Thursday, May 1, 2014


God wants us to stop putting our faith in ourselves, he wants us to actually come to the place where we literally have no confidence in the flesh, but have full reliance in Christ alone. The very fabric of our being must become apart through the death and resurrection of Christ, a relationship with God, which is going to strip us of everything we are.

We must come to the place of utter weakness and be stripped of all confidence in ourselves, and then we will find our true self in Jesus Christ. Not some depressing “down-on-self” condition, but a return to God’s original pattern for man: free of obsession with self, and focused upon God.

It is not normal to have high self-esteem or low self-esteem; both are a focus on self, but to leave self alone and to be absorbed with Jesus Christ, weak in ourselves, but fully reliant upon Christ in every way. This is why God allows all kinds of things into our lives, which he uses to strip us of our personal sense of worth.

God is making us conformable to the death of Christ, so that in living this experience, we might become conformed in his resurrection. This process is not enjoyable, because it is hard to learn that life cannot be controlled, it is far too spontaneous and rambunctious to be fully understood.

At some point in our lives, each one of us struggles with wounds from hurtful relationships of our environments. Healthy behaviors result from an identity that is healthy and fully based upon Christ’s performance on our behalf, as a result, we can begin learning to find rest; who we are has been settled in Christ.

It is Christ’s faith that righteousifies those who take their stand with God when it comes to what God has stated his son accomplished for them. It was Christ’s faith and as a result of his faith, his faithfulness that he sacrificed himself and purchased the gift of our salvation.

It is our faith in the accomplishment of Christ's faithful sacrifice that is the means whereby God acknowledges that we have accepted the gift his son purchased. Therefore, God is his infinite wisdom devised a plan whereby he could take the very faith belonging to his son along with its resultant faithfulness and credit that faith and faithfulness to the account of those who believe.

Yet, finding rest sounds rather foreign to us, an idea too unrealistic or too good to be true, because somewhere in our life we have been involved in the relationships of our environments that were based on conditions. Many people involved in religion’s domain are dealing with God on the basis of probation, rather than salvation.

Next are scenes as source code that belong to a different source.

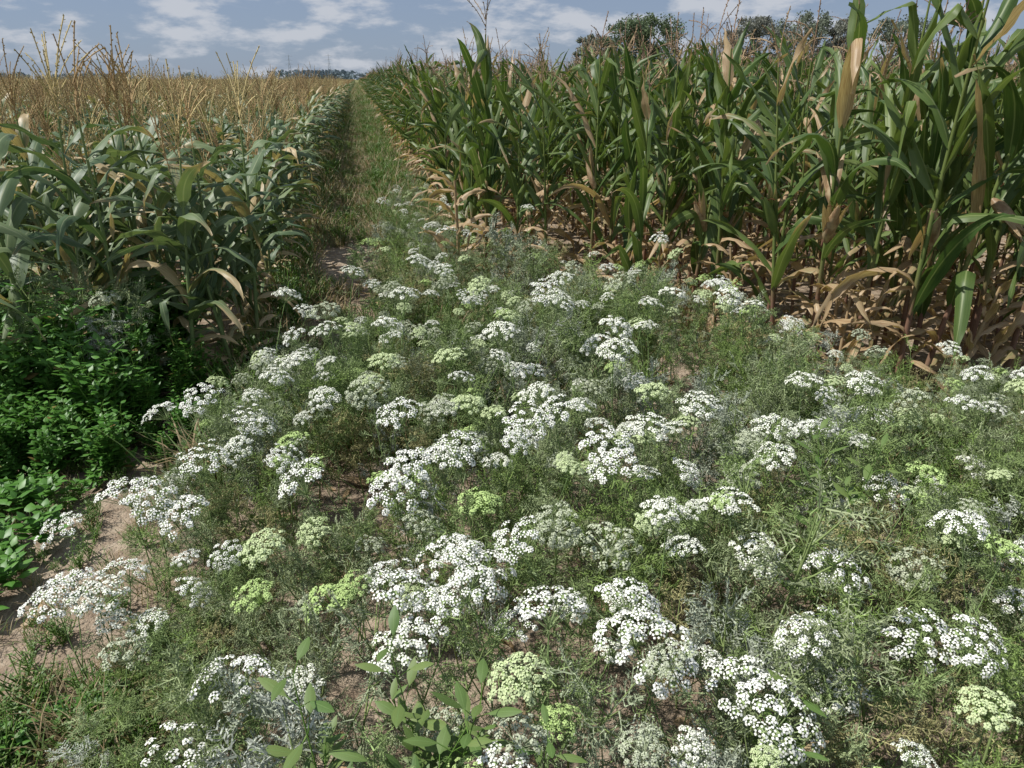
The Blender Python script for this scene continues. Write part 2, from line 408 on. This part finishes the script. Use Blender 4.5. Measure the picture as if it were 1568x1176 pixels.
def umbel(Rr,nray,ur,nfl,fcol,rcol,cap=1.0,stem=.4,fs=.0033,flat=.9):
    mb=MB(); lop=U(0,6.28); la=U(.0,.3)
    for i in range(nray):
        r=math.sqrt((i+.5)/nray); th=i*2.39996+U(-.3,.3); pol=cap*r*(1+U(-.08,.08))
        Ri=Rr*U(.85,1.1)*(1+la*r*math.cos(th-lop))
        e=Vector((math.sin(pol)*math.cos(th),math.sin(pol)*math.sin(th),math.cos(pol)*flat))*Ri
        q=e.cross(rv()).normalized()*.001
        c=(*rcol,1); mb.add([tuple(-q),tuple(q),tuple(e+q*.7),tuple(e-q*.7)],[(0,1,2,3)],[c]*4,0)
        nrm=(e.normalized()+Vector((0,0,.7))+rv()*.22).normalized(); a=nrm.orthogonal().normalized(); b=nrm.cross(a)
        u=ur*U(.72,1.18)
        ring=[tuple(e+nrm*u*.2+(a*math.cos(k*1.571)+b*math.sin(k*1.571))*u*.6) for k in range(4)]
        mb.add([tuple(e-nrm*u*.5)]+ring,[(0,k+1,(k+1)%4+1) for k in range(4)],[c]*5,0)
        for j in range(nfl):
            rr=math.sqrt((j+.5)/nfl); ph=j*2.39996+i; pl=1.45*rr
            dl=(a*math.cos(ph)+b*math.sin(ph))*math.sin(pl)+nrm*math.cos(pl)
            pos=e+(a*math.cos(ph)+b*math.sin(ph))*math.sin(pl)*u+nrm*math.cos(pl)*u*.55
            fn=(dl*.8+nrm*.6+rv()*.35).normalized(); x=fn.orthogonal().normalized(); y=fn.cross(x); s=fs*U(.7,1.2); a0=U(0,6)
            v=U(.85,1.04); cc=(fcol[0]*v,fcol[1]*v,fcol[2]*v,1)
            mb.add([tuple(pos+(x*math.cos(a0+k*1.571)+y*math.sin(a0+k*1.571))*s) for k in range(4)],[(0,1,2,3)],[cc]*4,1)
    for k in range(8):
        th=k*.785; fd=Vector((math.cos(th),math.sin(th),-.15)); b=fd*Rr*.4; q=Vector((0,0,1)).cross(fd)*.0008
        mb.add([tuple(-q),tuple(q),tuple(b)],[(0,1,2)],[(*rcol,1)]*3,0)
    if stem>0:
        az=U(0,6.28); sp=curve_pts((0,0,0),az,math.pi-.02,-U(.1,.35),stem,6); tube(mb,sp,[.0016,.0018,.002,.0022,.0025,.0028,.003],(.2,.29,.11,1),0,3)
        for k in range(1,6): feather(mb,sp[k],rv()+Vector((0,0,.4)),U(.04,.09),(.27,.34,.17),.0019)
    return mb
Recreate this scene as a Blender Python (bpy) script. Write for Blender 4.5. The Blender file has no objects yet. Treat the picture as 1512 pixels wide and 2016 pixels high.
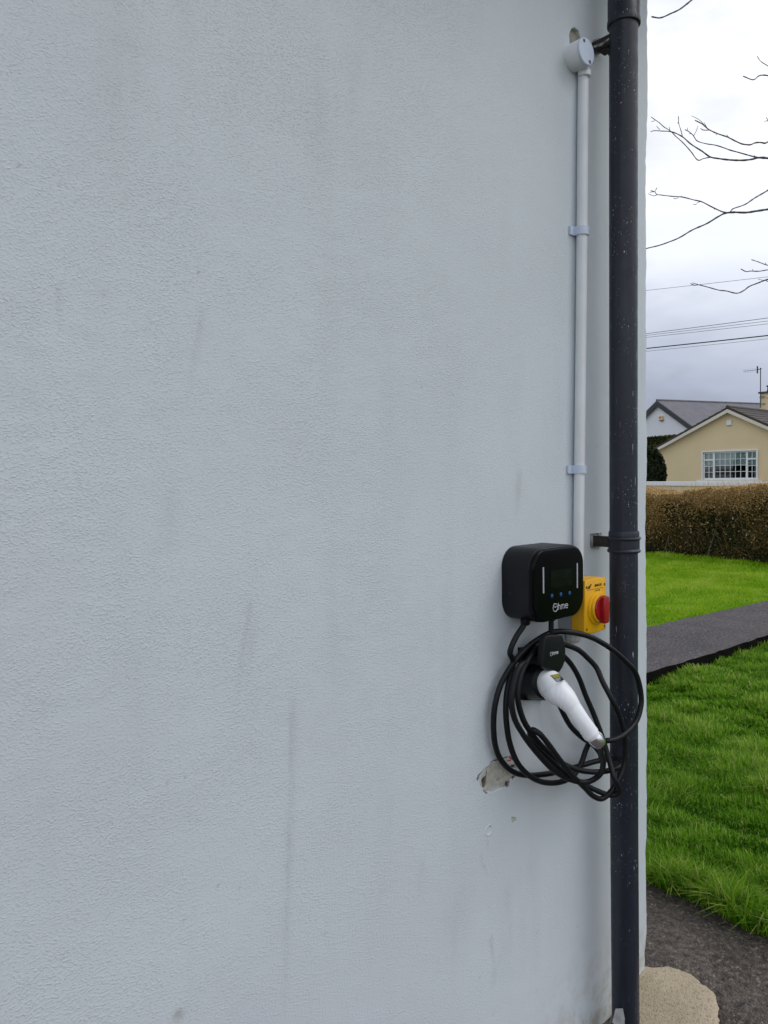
import bpy, math, random
import numpy as np
from mathutils import Vector, Matrix
from mathutils.bvhtree import BVHTree
random.seed(7); rng = np.random.default_rng(7)
scene = bpy.context.scene
col = scene.collection
rad = math.radians

# ------------------------------------------------------------------ camera
# world frame: the rendered wall is the plane y = 0 (outside is -y), x runs along it, z is up
FPX, AL, PITCH, ROLL, EYE = 1500.0, rad(49), rad(2.8), rad(0.95), 1.62
CAM = np.array([-1.93325, -1.27007, EYE])
f_ = np.array([math.cos(AL)*math.cos(PITCH), math.sin(AL)*math.cos(PITCH), -math.sin(PITCH)])
r_ = np.array([math.sin(AL), -math.cos(AL), 0.0]); u_ = np.cross(r_, f_)
R_ = r_*math.cos(ROLL) - u_*math.sin(ROLL); U_ = u_*math.cos(ROLL) + r_*math.sin(ROLL)
cd = bpy.data.cameras.new('camera'); cam = bpy.data.objects.new('camera', cd); col.objects.link(cam)
cd.sensor_fit = 'VERTICAL'; cd.sensor_height = 24.0; cd.lens = 24.0*FPX/2016.0
cd.clip_start = 0.02; cd.clip_end = 20000
m = Matrix.Identity(4)
for i in range(3):
    m[i][0], m[i][1], m[i][2], m[i][3] = R_[i], U_[i], -f_[i], CAM[i]
cam.matrix_world = m
scene.camera = cam

# survey helpers: sight lines of the photograph met with the real surfaces
def ray(px, py): return f_ + R_*(px-756)/FPX + U_*(1008-py)/FPX
def W(px, py, D=0.0):
    d = ray(px, py); return CAM + d*((-D-CAM[1])/d[1])
def G(px, py, z=0.0):
    d = ray(px, py); return CAM + d*((z-CAM[2])/d[2])
def PX(px, py, X):
    d = ray(px, py); return CAM + d*((X-CAM[0])/d[0])
def AT(px, py, Z): return CAM + ray(px, py)*Z

# ------------------------------------------------------------------ light
SUN_EL, SUN_AZ = rad(52), rad(-52)      # azimuth measured from +x towards +y
world = bpy.data.worlds.new('World'); scene.world = world; world.use_nodes = True
nt = world.node_tree; nt.nodes.clear()
def N(t, kind, **kw):
    n = t.nodes.new(kind)
    for k, v in kw.items(): setattr(n, k, v)
    return n
wout = N(nt, 'ShaderNodeOutputWorld'); bg = N(nt, 'ShaderNodeBackground')
sky = N(nt, 'ShaderNodeTexSky'); sky.sky_type = 'NISHITA'; sky.sun_disc = False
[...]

Then God must make a decision in their minds, whether or not to save that individual. Their suitability for heaven depends upon their turning away from all of their sins. If they will simply dedicate themselves to no longer to sin, that is the idea.

Standards may have become so deeply ingrained, that we are not even aware of them, let alone conscious of how to get free from their tyranny, constantly trying to measure up to standards that are higher than we can reach. Paul was motivated in that sense to keep his flesh at bay, to keep those desires of the flesh; the lust of the eyes, the lust of the flesh, and the pride of life, to keep it at bay and not let that reign supreme when it came to his activities and his actions.

To bring his body in subjection, as Paul put it, but would he ever be able to do that sufficiently to merit righteousness before God? Absolutely not! That is not the issue, but Paul could do it in appreciation to whatever degree he was capable. Paul is talking about holding the flesh back, keeping it down.

This has nothing to do with performing better works with the flesh; it has nothing to do with enhancing the flesh. Rather, it has to do with suppressing the flesh, not to become more perfect saints or even to become better behaving saints. That was not Paul’s desire.

This is about beating the flesh back, not about making the flesh better. It is about holding the flesh down, bringing it into submission. Do you see the difference in the two? One has to do with elevation; the other has to do with submission, Paul is talking about making the flesh subject to him.

Paul was not trying to become something better through fleshly performance; he has already been made to be the righteousness of God through his union with Christ. Paul had all the motivation that he needed to bring his body into subjection to whatever degree possible for Paul, not allowing it to reign supreme when it came to his actions.